PROBLEM DETAILS:
Skipping all pictures, set down the lines of the listing from the first through the one with "scene.camera = cam".

SOURCE EXCERPT:
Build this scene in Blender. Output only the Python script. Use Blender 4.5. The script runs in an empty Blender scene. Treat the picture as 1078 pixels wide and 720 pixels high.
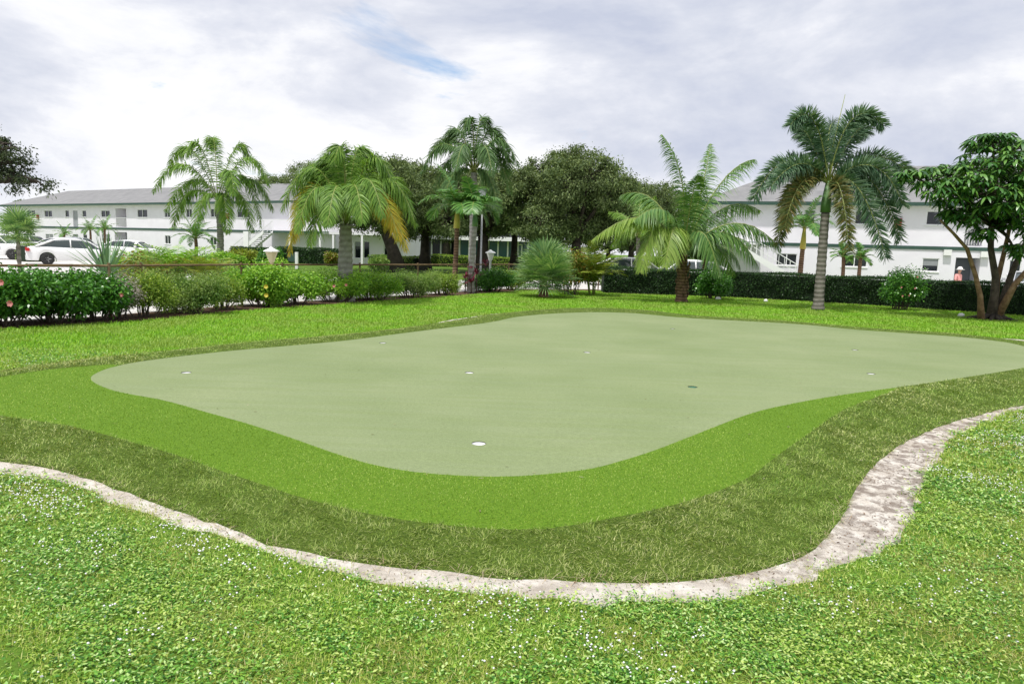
import bpy, math, random
import numpy as np
from mathutils import Vector, Matrix
from mathutils.geometry import delaunay_2d_cdt
R = math.radians
rnd = random.Random(11)
rng = np.random.default_rng(5)
scene = bpy.context.scene
COL = scene.collection

# ------------------------------------------------------------------ camera
F = 719.0; EYE = 1.6; PITCH = R(7.58); ROLL = R(1.9)
fw = Vector((0, math.cos(PITCH), -math.sin(PITCH)))
up0 = Vector((0, math.sin(PITCH), math.cos(PITCH))); rt0 = Vector((1, 0, 0))
rt = rt0*math.cos(ROLL) + up0*math.sin(ROLL)
up = up0*math.cos(ROLL) - rt0*math.sin(ROLL)
cam_d = bpy.data.cameras.new('camera'); cam = bpy.data.objects.new('camera', cam_d); COL.objects.link(cam)
m = Matrix.Identity(4)
for i in range(3):
    m[i][0] = rt[i]; m[i][1] = up[i]; m[i][2] = -fw[i]
m[2][3] = EYE
cam.matrix_world = m
cam_d.sensor_width = 36; cam_d.lens = F/1078*36; cam_d.clip_start = 0.05; cam_d.clip_end = 5000
scene.camera = cam

# ------------------------------------------------------------------ light
SUN_EL, SUN_AZ = R(67), R(212)          # azimuth clockwise from +Y
w = bpy.data.worlds.new('World'); scene.world = w; w.use_nodes = True
nt = w.node_tree; nt.nodes.clear()
def N(t, typ, **k):
    n = t.nodes.new(typ)
    for a, b in k.items(): setattr(n, a, b)
    return n
wo = N(nt, 'ShaderNodeOutputWorld'); bg = N(nt, 'ShaderNodeBackground'); bg2 = N(nt, 'ShaderNodeBackground')
sky = N(nt, 'ShaderNodeTexSky', sky_type='NISHITA'); sky.sun_disc = False
sky.sun_elevation = SUN_EL; sky.sun_rotation = SUN_AZ; sky.dust_density = 1.5
nt.links.new(sky.outputs[0], bg.inputs[0]); bg.inputs[1].default_value = 0.15
tc = N(nt, 'ShaderNodeTexCoord'); sep = N(nt, 'ShaderNodeSeparateXYZ'); nt.links.new(tc.outputs['Generated'], sep.inputs[0])
def MATH(t, op, a, b=None, clamp=False):
    n = N(t, 'ShaderNodeMath', operation=op); n.use_clamp = clamp
    for i, v in enumerate((a, b)):
        if v is None: continue
        if isinstance(v, (int, float)): n.inputs[i].default_value = v
        else: t.links.new(v, n.inputs[i])
    return n.outputs[0]
zc = MATH(nt, 'ADD', MATH(nt, 'MAXIMUM', sep.outputs[2], 0.0), 0.16)
px = MATH(nt, 'DIVIDE', sep.outputs[0], zc); py = MATH(nt, 'DIVIDE', sep.outputs[1], zc)
cmb = N(nt, 'ShaderNodeCombineXYZ'); nt.links.new(px, cmb.inputs[0]); nt.links.new(py, cmb.inputs[1])
def noise(t, vec, scale, detail=6, rough=.55, dist=0.0):
    n = N(t, 'ShaderNodeTexNoise'); n.inputs['Scale'].default_value = scale; n.inputs['Detail'].default_value = detail
    n.inputs['Roughness'].default_value = rough; n.inputs['Distortion'].default_value = dist
    if vec is not None: t.links.new(vec, n.inputs['Vector'])
    return n.outputs[0]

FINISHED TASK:
Build this scene in Blender. Output only the Python script. Use Blender 4.5. The script runs in an empty Blender scene. Treat the picture as 1078 pixels wide and 720 pixels high.
import bpy, math, random
import numpy as np
from mathutils import Vector, Matrix
from mathutils.geometry import delaunay_2d_cdt
R = math.radians
rnd = random.Random(11)
rng = np.random.default_rng(5)
scene = bpy.context.scene
COL = scene.collection

# ------------------------------------------------------------------ camera
F = 719.0; EYE = 1.6; PITCH = R(7.58); ROLL = R(1.9)
fw = Vector((0, math.cos(PITCH), -math.sin(PITCH)))
up0 = Vector((0, math.sin(PITCH), math.cos(PITCH))); rt0 = Vector((1, 0, 0))
rt = rt0*math.cos(ROLL) + up0*math.sin(ROLL)
up = up0*math.cos(ROLL) - rt0*math.sin(ROLL)
cam_d = bpy.data.cameras.new('camera'); cam = bpy.data.objects.new('camera', cam_d); COL.objects.link(cam)
m = Matrix.Identity(4)
for i in range(3):
    m[i][0] = rt[i]; m[i][1] = up[i]; m[i][2] = -fw[i]
m[2][3] = EYE
cam.matrix_world = m
cam_d.sensor_width = 36; cam_d.lens = F/1078*36; cam_d.clip_start = 0.05; cam_d.clip_end = 5000
scene.camera = cam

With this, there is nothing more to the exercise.